Working Paper
The distributional impact of structural transformation in rural India
Model-based simulation and case-study evidence
The North Indian village of Palanpur has been the subject of close study over a period of six decades from 1957/8 to 2015. Himanshu et al. (2018) have documented the evolution of the village economy over this period in an exhaustive study entitled How Lives Change: Palanpur, India and Development Economics, and point to two distinct, and staggered, drivers of growth and distribution of income.
An early period of agricultural intensification associated with the green revolution saw an expansion of irrigation and the introduction of new agricultural technologies, leading to rising incomes accompanied by falling poverty and fairly stable, or even declining, income inequality. Subsequently, from about the mid-1970s onwards, a cumulative process of non-farm diversification took hold, and was accompanied by further growth and poverty decline, but also a significant rise in income inequality.
This process of structural transformation is likely to be occurring more broadly in rural India. In this paper, we construct a simple model of a village economy that captures several of the salient elements of the Palanpur economy and society. We show that this basic model is readily able to reproduce the distributional outcomes observed in the village.

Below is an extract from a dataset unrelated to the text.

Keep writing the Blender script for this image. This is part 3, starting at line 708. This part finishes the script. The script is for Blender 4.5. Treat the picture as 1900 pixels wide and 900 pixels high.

We suggest that to the extent that there exist other villages in rural India with such features, similar distributional outcomes might be expected. We indicate, further, that while the non-farm diversification phase of the village growth story was accompanied by rising inequality, the counterfactual of no diversification might well have been associated with an even greater increase. We suggest that non-farm diversification has arguably helped to contain growth in inequality and has played a particularly pronounced role in reducing poverty.